母の未来子との再会にはどんな意味があったのか
果子は心のどこかで求めてきた「未来子(本当の母)」という存在に出会うことで、少しずつ感情を豊かにしていきます。
それまでの果子は、いつも不機嫌で無愛想、感情に起伏がなく、常に何か悟ったような様子でした。未来子と再会して毎日を近くで過ごすうちに、ぎこちない関係がだんだんと本音で接することのできる関係へと変化していき、いつの間にか未来子に対してだけは、感情を露わにできるようになっていました。心の底から怒り、泣き、(爆弾に)心躍らせるようになったのです。18年ものあいだ離れていても、彼女たち親子のあいだには見えない糸があったのかもしれません。そのために果子は長い間悩むことにもなったわけですが、その糸が切れなかったからこそ、この再会が大きな変化を生み出してくれたのでしょうね。
そして未来子が告げる、
「あんたの未来ね、それ、ただの過去よ。見えるものなんて見てもしょうがないでしょ。」
という言葉が、果子が新しい一歩を踏み出すきっかけとなるのです。
なぜ果子は笑うことができたのか
果子が求めていた未来は、今まで「母親」という存在でした。でも「母親」という未来はもう「過去」でなくてはならないのです。なぜなら、何かから追われる未来子はいつまでも果子のそばにはいられないから。これからは私に縛られず、自分の足で果子自身の「未来」を歩んで行かなくちゃいけない。前へ進みなさい。と、未来子はそう伝えたかったのだと思います。
その後、果子はついに運河で発見されたワニを目撃しますが、既に死んでしまっているワニに絶望します。なんだ死んでんじゃん、つまんないな、と。しかし、果子の目に見えているものに、想像の範囲内のことに、変化が訪れます。ワニが生きていたのです。急に動き出したワニと慌てふためく人々を見た果子の顔には笑みがこぼれます。過去ばかり見ていた彼女が初めて「未来」を見た瞬間であり、「未来というただの過去」から解放された瞬間でもありました。
きっと未来子が残してくれた言葉が、彼女に新しい未来を与えてくれたのですね。
そして、これから彼女はまた次の「未来」を求めて、彼女自身の人生を歩んでいくのだと思います。
果子にとって、「ごきげんな未来」が訪れることを願うばかりです。
捉え方は人それぞれ。でも『ふきげんな過去』を最後まで見てみてほしい
失礼ながらもう一度言わせていただくと、『ふきげんな過去』はかなりクセのある映画です。

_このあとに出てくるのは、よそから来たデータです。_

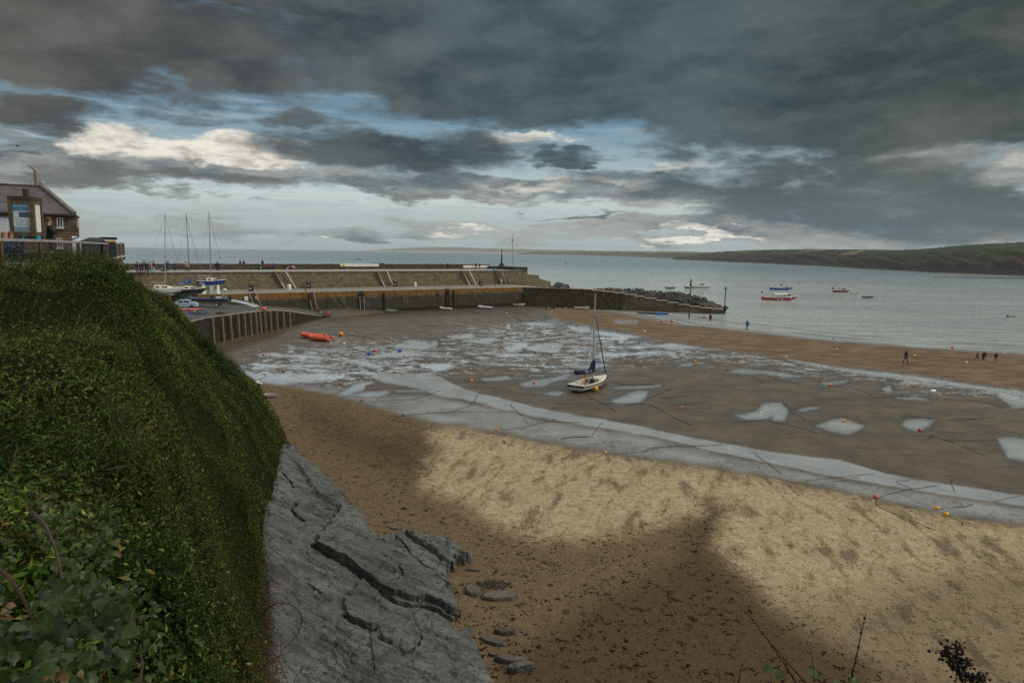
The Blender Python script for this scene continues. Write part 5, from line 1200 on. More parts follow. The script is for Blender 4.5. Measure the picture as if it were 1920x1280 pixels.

『ふきげんな過去』についての考察をご紹介しましたが、これはあくまで私なりの解釈であります。これが実際に監督の意図する内容なのかもしれませんし、全くの的はずれな解釈かもしれません。映画の内容の捉え方は人それぞれですし、押し付けるものではないとも思っています。
それでも、『ふきげんな過去』ってつまんないなぁと途中で見るのをやめてしまった人が、ほんの少しでも映画の魅力に気づくきっかけになって、もし最後まで見てみようかなと思ってくれたら、とても嬉しいです。